**WRITTEN PROBLEM**
Tally the lines of the listing that contain the string "this". Give the number and nothing else.

**PROVIDED DATA**
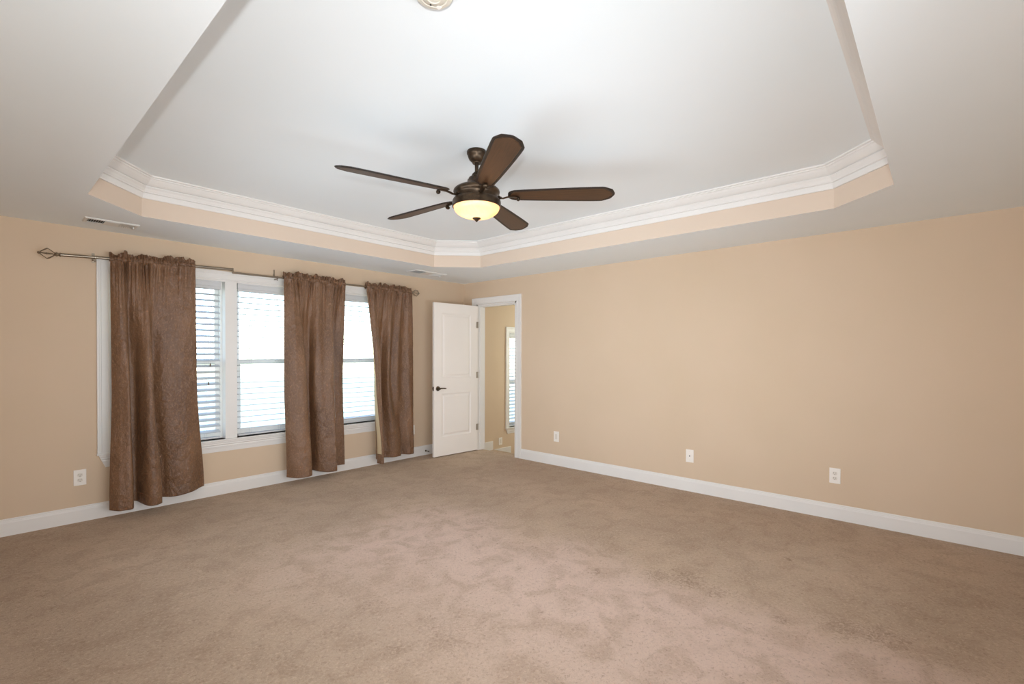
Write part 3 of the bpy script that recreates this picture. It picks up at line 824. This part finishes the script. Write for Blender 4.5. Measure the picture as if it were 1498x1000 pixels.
# ------------------------------------------------------------------ ceiling vents
def vent(x0, x1, y0, y1, label, flip=1):
    t = thing('ceiling_vent', label, 'vent', ((x0+x1)/2, (y0+y1)/2, H))
    z1 = H; z0 = H-.008
    bm = bmesh.new(); b = .022
    # sloped stamped frame
    sweep(bm, [(x0,y0,H),(x1,y0,H),(x1,y1,H),(x0,y1,H)][::-1], [(0,0),(0,.003),(.006,.009),(b,.009),(b,0)], (0,0,-1), closed=True)
    link_mesh('frame', bm, VENTW, t)
    link_mesh('duct', bx(x0+b, x1-b, y0+b, y1-b, H-.0015, H-.0005), DUCT, t)
    xm0 = x0+(x1-x0)*.36; xm1 = x0+(x1-x0)*.64
    bm = bmesh.new(); box(bm, xm0, xm1, y0+b, y1-b, H-.011, H-.006)
    link_mesh('centre_plate', bm, VENTW, t, bevel=.002)
    for (a, c, s) in ((x0+b, xm0, -1), (xm1, x1-b, 1)):
        bm = bmesh.new(); n = 7
        for k in range(n):
            xx = a+(c-a)*(k+.5)/n
            an = s*math.radians(38); w = .006
            dx, dz = w*math.sin(an), w*math.cos(an)
            v = [(xx-dx-.0006, H-.0075+dz), (xx-dx+.0006, H-.0075+dz), (xx+dx+.0006, H-.0075-dz), (xx+dx-.0006, H-.0075-dz)]
            A = [bm.verts.new((p, y0+b, min(q_, H-.001))) for p, q_ in v]; B = [bm.verts.new((p, y1-b, min(q_, H-.001))) for p, q_ in v]
            for j in range(4): bm.faces.new((A[j], A[(j+1) % 4], B[(j+1) % 4], B[j]))
            bm.faces.new(A); bm.faces.new(B)
        link_mesh('louvers', bm, VENTW, t)
    bm = bmesh.new(); box(bm, x1-b-.012, x1-b-.004, (y0+y1)/2-.01, (y0+y1)/2+.03, H-.024, H-.009); link_mesh('damper_lever', bm, VENTW, t, bevel=.001)
    return t
vent(-4.30, -3.965, -.455, -.285, 'white ceiling vent above the left end of the curtain rod')
vent(-1.235, -.745, -.49, -.29, 'white ceiling vent near the far corner above the right curtain')

# ------------------------------------------------------------------ smoke detector
sx_, sy_ = -3.748, -3.925
sd = thing('smoke_detector', 'round off-white smoke detector on the tray ceiling at the top edge', 'smoke detector', (sx_, sy_, H2))
bm = bmesh.new(); lathe(bm, [(0,0),(.075,0),(.075,-.010),(.071,-.013),(0,-.013)], (sx_, sy_, H2), 48); link_mesh('base', bm, SMOKE, sd, smooth=True)
bm = bmesh.new(); lathe(bm, [(0,-.013),(.070,-.013),(.070,-.026),(.066,-.033),(.050,-.037),(.047,-.035),(.045,-.037),(.024,-.042),(.022,-.040),(.012,-.040),(.012,-.043),(0,-.043)], (sx_, sy_, H2), 48); cv = link_mesh('cover', bm, SMOKE, sd, smooth=True)
bm = bmesh.new(); lathe(bm, [(0,0),(.0035,0),(.0035,-.003),(0,-.003)], (sx_+.012, sy_+.034, H2-.0385), 12); link_mesh('sensor_hole', bm, DARK, cv)
bm = bmesh.new(); box(bm, sx_+.034, sx_+.052, sy_+.018, sy_+.034, H2-.0385, H2-.034); link_mesh('label_tab', bm, PLATE, cv, bevel=.001)

# ------------------------------------------------------------------ ceiling fan
FX, FY = -2.662, -3.026
fan = thing('ceiling_fan', 'five-blade dark bronze ceiling fan with a lit glass bowl', 'ceiling fan', (FX, FY, H2))
def fpart(name, prof, m, par=None, seg=56):
    bm = bmesh.new(); lathe(bm, prof, (FX, FY, 0), seg); return link_mesh(name, bm, m, par or fan, smooth=True)
fpart('canopy', [(0,2.728),(.062,2.728),(.065,2.722),(.065,2.708),(.061,2.704),(.058,2.690),(.050,2.672),(.036,2.658),(.030,2.654),(.028,2.646),(0,2.646)], BRONZE)
fpart('downrod', [(0,2.66),(.0125,2.66),(.0125,2.55),(0,2.55)], BRONZE, seg=20)
fpart('downrod_collar', [(0,2.590),(.018,2.590),(.022,2.584),(.030,2.578),(.034,2.566),(.036,2.556),(0,2.556)], BRONZE)
mh = fpart('motor_housing', [(0,2.560),(.040,2.560),(.050,2.554),(.056,2.540),(.060,2.528),(.066,2.516),(.080,2.506),(.100,2.498),(.122,2.490),(.140,2.480),(.150,2.470),(.153,2.460),(.150,2.450),
      (.142,2.444),(.138,2.436),(.136,2.420),(.136,2.412),(0,2.412)], BRONZE)
for k in range(6):
    a = k*PI/3+.3
    bm = bmesh.new(); bx_ = box(bm, -.004, .004, -.002, .002, -.010, .010)
    bmesh.ops.transform(bm, matrix=Matrix.Translation((FX+.0585*math.cos(a), FY+.0585*math.sin(a), 2.533)) @ Matrix.Rotation(a+PI/2, 4, 'Z') @ Matrix.Rotation(-.2, 4, 'X'), verts=bm.verts)
    link_mesh('vent_slot', bm, DARK, mh)
fpart('light_fitter', [(0,2.414),(.140,2.414),(.152,2.410),(.158,2.400),(.160,2.388),(.158,2.378),(.160,2.372),(.160,2.362),(.156,2.358),(.150,2.360),(.150,2.372),(.146,2.402),(0,2.402)], BRONZE)
bowlp = []
for k in range(15):
    a = PI/2*k/14
    bowlp.append((.151*math.cos(a)**.9 if k < 14 else .012, 2.362-.074*math.sin(a)))
inner = [(max(r-.0035, .010), z+.0035) for r, z in bowlp][::-1]
bm = bmesh.new()
lathe(bm, bowlp + inner, (FX, FY, 0), 64)
bw = link_mesh('glass_bowl', bm, BOWL, fan, smooth=True); bw['label'] = 'lit warm white glass bowl'
fpart('finial', [(0,2.294),(.026,2.294),(.028,2.289),(.026,2.285),(.018,2.280),(.010,2.272),(.004,2.266),(0,2.264)], BRONZE, seg=28)
for a in (0.4, 0.4+2*PI/3, 0.4+4*PI/3):
    p = (FX+.055*math.cos(a), FY+.055*math.sin(a), 2.350)
    light('fan_bulb', 'POINT', p, 19.0, (1.0, .86, .68), shadow_soft_size=.022)

def blade_outline():
    """half widths along r; rounded root, widest near the end, clipped corners"""
    L0, L1 = .205, .900
    top = [(.205,.0),(.207,.022),(.214,.038),(.228,.050),(.25,.058),(.32,.064),(.42,.070),(.54,.076),(.66,.081),(.76,.084),(.812,.084),(.826,.082),(.868,.060),(.878,.054),(.886,.040),(.898,.012),(.900,.0)]
    return top
def blade_mesh(grow, z0, z1):
    pts = blade_outline(); pts2 = []
    c = .56
    for r, w in pts:
        rr = r+grow*(1 if r > .6 else -1)*(1 if (r > .84 or r < .235) else 0)
        pts2.append((rr, max(0, w+grow*(1 if w > .02 else .0))))
    loop = [(r, w) for r, w in pts2] + [(r, -w) for r, w in pts2[::-1][1:-1]]
    return loop
def loft(bm, loops):
    """loops: list of (loop, z); connects consecutive and caps the ends"""
    rs = [[bm.verts.new((x, y_, z)) for x, y_ in lp] for lp, z in loops]
    n = len(rs[0])
    for a, b in zip(rs[:-1], rs[1:]):
        for k in range(n): bm.faces.new((a[k], a[(k+1) % n], b[(k+1) % n], b[k]))
    bm.faces.new(rs[0]); bm.faces.new(rs[-1])
PH, PIT, ZB = math.radians(21), math.radians(12.0), 2.437
B0 = blade_mesh(0, 0, 0); Bi = blade_mesh(-.004, 0, 0); Bg = blade_mesh(-.013, 0, 0); Bp = blade_mesh(-.016, 0, 0)
for k in range(5):
    a = PH + k*2*PI/5
    R_ = Matrix.Translation((FX, FY, ZB)) @ Matrix.Rotation(a, 4, 'Z') @ Matrix.Rotation(-PIT, 4, 'X')
    bm = bmesh.new(); loft(bm, [(Bi, .0045), (B0, .002), (B0, -.002), (Bi, -.0045), (Bg, -.0048), (Bp, -.0030)])
    bmesh.ops.transform(bm, matrix=R_, verts=bm.verts)
    bl = link_mesh('blade', bm, BLADE, fan)
    bm = bmesh.new(); loft(bm, [(Bp, -.0030), (blade_mesh(-.0185, 0, 0), -.0046)])
    bmesh.ops.transform(bm, matrix=Matrix.Identity(4), verts=bm.verts)
    # keep this panel in blade-local axes for the wood grain: bake the rotation into the object
    o = link_mesh('blade_panel', bm, WOOD, bl, world_co=False)
    o.matrix_local = INV[fan.name] @ R_
    o['label'] = 'brown wood panel on the blade underside'
    # blade arm: flat iron from the motor to a screw plate, ending in a scroll under the blade
    R0 = Matrix.Translation((FX, FY, 0)) @ Matrix.Rotation(a, 4, 'Z')
    bm = bmesh.new()
    pts = [(.118, 0, 2.426), (.140, 0, 2.424), (.158, 0, 2.418), (.175, 0, 2.417), (.195, 0, 2.423), (.220, 0, 2.4275), (.250, 0, 2.4275), (.272, 0, 2.4245)]
    # scroll
    for j in range(1, 15):
        th_ = PI/2 - j*(2*PI*1.15/14)
        rr = .0135*(1-j/20)
        pts.append((.272+rr*math.cos(th_)*1.0, 0, 2.411+rr*math.sin(th_)))
    tube(bm, pts, [.010]*3+[.0095]*5+[.0085]*14, 10, flat=(1.5, .42))
    # root scroll on the motor
    pts = [(.150+.012*(1-j/16)*math.cos(j*.55), 0, 2.425-.012*(1-j/16)*math.sin(j*.55)) for j in range(12)]
    tube(bm, pts, .0085, 8, flat=(1.6, .5))
    bmesh.ops.transform(bm, matrix=R0, verts=bm.verts)
    ar = link_mesh('blade_arm', bm, BRONZE, fan, smooth=True)

# ------------------------------------------------------------------ outdoors seen through the blinds
GZ = -3.2
struct('ground', bx(-40, 60, WT+.3, 90, GZ-.3, GZ), GRASS, 'lawn outside the windows')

**EXERCISE SOLUTION**
2